Oren Ambarchi is such a musician. He's been involved with the Sydney music scene since the early 90s when his output was focused on drumming in Noise/Punk bands, a far cay from his recent work on Touch, Suspension, an LP whose title really does say it all. Composed entirely of guitar improvisations, Suspension shows Ambarchi honing in on the warmer elements of the instrument. His treatment of the guitar sounds not unlike a Fender Rhodes at times, creating melodies that seem to hover in space. The majority of the pieces are slowly turning narratives, repeating patterns that resemble locked grooves at times, but lacking any type of constrained structure, allowing for abstract patterns to slowly form and fall away. Ambarchi has successful tapped in to the sprit of the late period work of Morton Feldman, as well as Lamont Young, creating a record that sounds simultaneously familiar and like nothing you have heard before.

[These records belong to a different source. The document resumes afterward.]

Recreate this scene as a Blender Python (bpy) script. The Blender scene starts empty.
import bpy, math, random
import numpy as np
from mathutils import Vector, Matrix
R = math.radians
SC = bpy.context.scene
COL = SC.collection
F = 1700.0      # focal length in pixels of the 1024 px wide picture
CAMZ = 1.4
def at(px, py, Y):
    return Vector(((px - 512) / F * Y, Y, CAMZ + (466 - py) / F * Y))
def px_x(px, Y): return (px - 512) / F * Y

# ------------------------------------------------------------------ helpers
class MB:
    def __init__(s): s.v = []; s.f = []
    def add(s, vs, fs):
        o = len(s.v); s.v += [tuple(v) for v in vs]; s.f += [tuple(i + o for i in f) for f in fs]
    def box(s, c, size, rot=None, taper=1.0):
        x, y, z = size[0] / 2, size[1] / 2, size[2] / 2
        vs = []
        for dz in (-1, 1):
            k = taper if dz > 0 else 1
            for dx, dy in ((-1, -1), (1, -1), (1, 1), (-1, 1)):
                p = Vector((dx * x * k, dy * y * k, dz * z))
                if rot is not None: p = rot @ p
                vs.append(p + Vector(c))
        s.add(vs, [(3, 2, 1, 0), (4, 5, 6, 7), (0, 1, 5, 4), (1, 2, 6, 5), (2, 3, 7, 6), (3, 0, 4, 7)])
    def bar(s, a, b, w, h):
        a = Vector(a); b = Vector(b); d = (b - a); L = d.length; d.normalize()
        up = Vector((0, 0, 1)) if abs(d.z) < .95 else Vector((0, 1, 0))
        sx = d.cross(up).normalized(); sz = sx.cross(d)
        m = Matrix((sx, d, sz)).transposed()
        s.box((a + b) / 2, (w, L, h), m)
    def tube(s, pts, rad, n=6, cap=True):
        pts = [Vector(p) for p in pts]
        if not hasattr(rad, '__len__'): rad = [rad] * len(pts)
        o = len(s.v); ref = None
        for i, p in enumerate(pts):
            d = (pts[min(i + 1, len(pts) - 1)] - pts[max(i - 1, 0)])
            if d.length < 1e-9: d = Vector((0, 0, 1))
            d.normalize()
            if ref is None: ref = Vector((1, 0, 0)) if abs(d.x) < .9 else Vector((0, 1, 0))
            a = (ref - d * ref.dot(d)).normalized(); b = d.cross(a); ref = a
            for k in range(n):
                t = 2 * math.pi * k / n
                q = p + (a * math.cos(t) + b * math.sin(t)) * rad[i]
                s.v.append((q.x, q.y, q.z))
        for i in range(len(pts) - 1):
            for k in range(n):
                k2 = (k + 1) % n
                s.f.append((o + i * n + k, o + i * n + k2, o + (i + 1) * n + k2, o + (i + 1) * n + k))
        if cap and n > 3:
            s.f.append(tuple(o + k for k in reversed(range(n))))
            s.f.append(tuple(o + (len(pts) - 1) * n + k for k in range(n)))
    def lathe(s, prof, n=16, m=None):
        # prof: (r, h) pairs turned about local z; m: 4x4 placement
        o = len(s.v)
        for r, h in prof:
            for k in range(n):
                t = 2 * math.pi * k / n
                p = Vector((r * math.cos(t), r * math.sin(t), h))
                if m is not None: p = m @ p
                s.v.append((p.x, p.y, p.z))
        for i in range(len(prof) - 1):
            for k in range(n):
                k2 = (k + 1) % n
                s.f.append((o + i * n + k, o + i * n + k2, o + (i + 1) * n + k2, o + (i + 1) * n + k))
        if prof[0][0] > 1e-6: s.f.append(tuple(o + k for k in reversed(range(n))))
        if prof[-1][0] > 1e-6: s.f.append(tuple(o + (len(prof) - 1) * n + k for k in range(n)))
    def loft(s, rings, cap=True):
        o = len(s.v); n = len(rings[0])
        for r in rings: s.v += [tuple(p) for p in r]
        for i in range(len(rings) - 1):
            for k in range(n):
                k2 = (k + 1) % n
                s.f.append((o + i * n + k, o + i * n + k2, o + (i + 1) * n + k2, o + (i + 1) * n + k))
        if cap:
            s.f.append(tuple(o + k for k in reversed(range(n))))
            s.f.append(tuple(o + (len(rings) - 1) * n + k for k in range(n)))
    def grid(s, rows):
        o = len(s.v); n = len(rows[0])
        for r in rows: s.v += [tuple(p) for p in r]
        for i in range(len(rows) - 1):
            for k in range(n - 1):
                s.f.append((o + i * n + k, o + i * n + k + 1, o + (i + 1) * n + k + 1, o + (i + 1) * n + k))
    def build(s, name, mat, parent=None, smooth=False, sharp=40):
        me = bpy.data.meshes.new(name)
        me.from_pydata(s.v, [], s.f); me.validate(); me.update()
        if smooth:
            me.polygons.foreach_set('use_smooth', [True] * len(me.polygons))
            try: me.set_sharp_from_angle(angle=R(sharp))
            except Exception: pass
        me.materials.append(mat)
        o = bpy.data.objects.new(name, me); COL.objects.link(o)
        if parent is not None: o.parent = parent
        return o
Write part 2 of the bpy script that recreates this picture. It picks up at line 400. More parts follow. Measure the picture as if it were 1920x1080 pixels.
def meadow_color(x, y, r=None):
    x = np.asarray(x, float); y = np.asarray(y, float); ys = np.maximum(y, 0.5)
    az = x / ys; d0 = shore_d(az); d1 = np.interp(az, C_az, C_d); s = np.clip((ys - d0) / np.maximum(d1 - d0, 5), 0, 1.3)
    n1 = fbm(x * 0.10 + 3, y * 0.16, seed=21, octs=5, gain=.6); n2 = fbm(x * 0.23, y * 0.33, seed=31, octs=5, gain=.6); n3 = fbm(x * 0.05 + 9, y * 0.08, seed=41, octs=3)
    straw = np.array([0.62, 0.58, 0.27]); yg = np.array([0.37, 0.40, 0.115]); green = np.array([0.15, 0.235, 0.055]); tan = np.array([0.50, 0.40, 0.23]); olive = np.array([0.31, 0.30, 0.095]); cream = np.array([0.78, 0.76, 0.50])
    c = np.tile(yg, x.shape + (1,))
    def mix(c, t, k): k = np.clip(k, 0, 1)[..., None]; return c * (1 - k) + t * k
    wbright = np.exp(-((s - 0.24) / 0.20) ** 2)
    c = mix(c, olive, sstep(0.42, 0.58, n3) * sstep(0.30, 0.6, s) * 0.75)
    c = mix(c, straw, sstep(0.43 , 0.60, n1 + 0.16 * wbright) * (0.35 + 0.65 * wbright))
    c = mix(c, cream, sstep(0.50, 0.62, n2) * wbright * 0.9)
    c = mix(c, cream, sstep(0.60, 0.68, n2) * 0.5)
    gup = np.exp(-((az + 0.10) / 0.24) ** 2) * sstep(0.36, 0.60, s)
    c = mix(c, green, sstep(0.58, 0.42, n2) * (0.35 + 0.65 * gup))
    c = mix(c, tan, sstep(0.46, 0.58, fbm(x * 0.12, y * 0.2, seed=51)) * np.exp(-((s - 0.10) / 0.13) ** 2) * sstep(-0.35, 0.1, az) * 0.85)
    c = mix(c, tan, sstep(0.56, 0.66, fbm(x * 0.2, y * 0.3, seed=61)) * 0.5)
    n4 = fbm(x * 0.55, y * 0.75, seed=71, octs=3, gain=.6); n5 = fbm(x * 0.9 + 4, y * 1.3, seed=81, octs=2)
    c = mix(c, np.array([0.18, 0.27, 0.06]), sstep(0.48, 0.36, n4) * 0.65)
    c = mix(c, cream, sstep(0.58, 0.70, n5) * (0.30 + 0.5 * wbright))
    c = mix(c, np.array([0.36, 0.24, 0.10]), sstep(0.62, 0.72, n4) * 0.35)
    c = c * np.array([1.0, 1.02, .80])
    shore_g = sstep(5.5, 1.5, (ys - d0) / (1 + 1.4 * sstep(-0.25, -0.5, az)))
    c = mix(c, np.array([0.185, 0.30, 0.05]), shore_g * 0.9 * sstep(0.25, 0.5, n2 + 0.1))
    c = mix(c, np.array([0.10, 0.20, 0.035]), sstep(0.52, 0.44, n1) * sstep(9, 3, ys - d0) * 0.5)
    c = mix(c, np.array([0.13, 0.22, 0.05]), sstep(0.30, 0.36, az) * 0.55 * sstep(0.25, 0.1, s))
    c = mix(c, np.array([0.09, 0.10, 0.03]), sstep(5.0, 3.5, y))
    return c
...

Tim Hecker takes a similar approach on this, his first LP under his own name. Although he has recorded extensively under the moniker Jetone, exploring the outer limits of the 4/4 beat, Hecker leaves the drum machines behind and uses his computer to fondle among other things an acoustic guitar and a piano. The outcome is a bit shaky, but definitely not without merit. Unlike Ambrachi, Hecker has yet to develop a strong autonomous language, and at times the outcome is more referential than original. At other times this LP moves gracefully between mesmerizing ambient spaces and digital obliteration. Small portions of an instrument will be shown, surrounded it in a thick fuzz of digital noise. Melodies stutter along, trying desperately to break the surface, but are held still in freeze frame, as on the beautiful "The Work of Art in the Age of Over Production." Over production should be at the top of Hecker's list, or maybe method of production, as it's the one weak point of an otherwise lovely record.